▸ Exercise objective:
Send back exactly the lines from the opening line of the records below through the one with "SC.cycles.transparent_max_bounces = 6".

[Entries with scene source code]

════════════════

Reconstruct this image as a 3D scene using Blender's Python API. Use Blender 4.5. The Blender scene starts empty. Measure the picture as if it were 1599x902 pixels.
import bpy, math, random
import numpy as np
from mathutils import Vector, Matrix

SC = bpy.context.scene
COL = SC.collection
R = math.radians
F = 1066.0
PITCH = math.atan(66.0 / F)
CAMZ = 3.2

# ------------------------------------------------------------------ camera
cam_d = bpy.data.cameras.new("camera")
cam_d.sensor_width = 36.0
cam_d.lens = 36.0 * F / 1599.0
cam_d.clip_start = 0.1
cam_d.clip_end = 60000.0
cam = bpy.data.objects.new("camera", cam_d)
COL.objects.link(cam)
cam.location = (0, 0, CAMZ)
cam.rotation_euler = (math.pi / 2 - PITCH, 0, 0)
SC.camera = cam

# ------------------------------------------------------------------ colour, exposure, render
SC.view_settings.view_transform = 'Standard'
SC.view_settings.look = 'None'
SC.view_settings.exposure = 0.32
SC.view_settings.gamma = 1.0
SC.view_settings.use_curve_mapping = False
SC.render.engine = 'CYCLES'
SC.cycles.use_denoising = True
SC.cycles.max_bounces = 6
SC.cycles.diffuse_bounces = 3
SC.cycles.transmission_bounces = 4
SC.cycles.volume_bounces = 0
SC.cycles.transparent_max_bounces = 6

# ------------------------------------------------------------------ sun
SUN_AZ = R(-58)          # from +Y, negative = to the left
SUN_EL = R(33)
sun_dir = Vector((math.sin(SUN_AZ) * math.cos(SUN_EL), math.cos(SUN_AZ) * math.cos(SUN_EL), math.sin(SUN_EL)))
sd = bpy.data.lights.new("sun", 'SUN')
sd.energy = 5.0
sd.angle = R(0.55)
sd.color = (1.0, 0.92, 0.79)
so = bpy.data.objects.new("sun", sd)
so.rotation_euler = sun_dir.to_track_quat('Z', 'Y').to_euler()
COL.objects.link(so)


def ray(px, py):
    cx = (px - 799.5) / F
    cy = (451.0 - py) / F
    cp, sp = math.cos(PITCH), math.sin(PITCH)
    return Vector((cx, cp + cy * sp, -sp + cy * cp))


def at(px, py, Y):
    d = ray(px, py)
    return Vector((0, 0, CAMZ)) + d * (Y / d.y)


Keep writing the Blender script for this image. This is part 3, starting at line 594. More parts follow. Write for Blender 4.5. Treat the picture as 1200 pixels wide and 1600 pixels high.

════════════════

▸ Complete output:
Reconstruct this image as a 3D scene using Blender's Python API. Use Blender 4.5. The Blender scene starts empty. Measure the picture as if it were 1599x902 pixels.
import bpy, math, random
import numpy as np
from mathutils import Vector, Matrix

SC = bpy.context.scene
COL = SC.collection
R = math.radians
F = 1066.0
PITCH = math.atan(66.0 / F)
CAMZ = 3.2

# ------------------------------------------------------------------ camera
cam_d = bpy.data.cameras.new("camera")
cam_d.sensor_width = 36.0
cam_d.lens = 36.0 * F / 1599.0
cam_d.clip_start = 0.1
cam_d.clip_end = 60000.0
cam = bpy.data.objects.new("camera", cam_d)
COL.objects.link(cam)
cam.location = (0, 0, CAMZ)
cam.rotation_euler = (math.pi / 2 - PITCH, 0, 0)
SC.camera = cam

# ------------------------------------------------------------------ colour, exposure, render
SC.view_settings.view_transform = 'Standard'
SC.view_settings.look = 'None'
SC.view_settings.exposure = 0.32
SC.view_settings.gamma = 1.0
SC.view_settings.use_curve_mapping = False
SC.render.engine = 'CYCLES'
SC.cycles.use_denoising = True
SC.cycles.max_bounces = 6
SC.cycles.diffuse_bounces = 3
SC.cycles.transmission_bounces = 4
SC.cycles.volume_bounces = 0
SC.cycles.transparent_max_bounces = 6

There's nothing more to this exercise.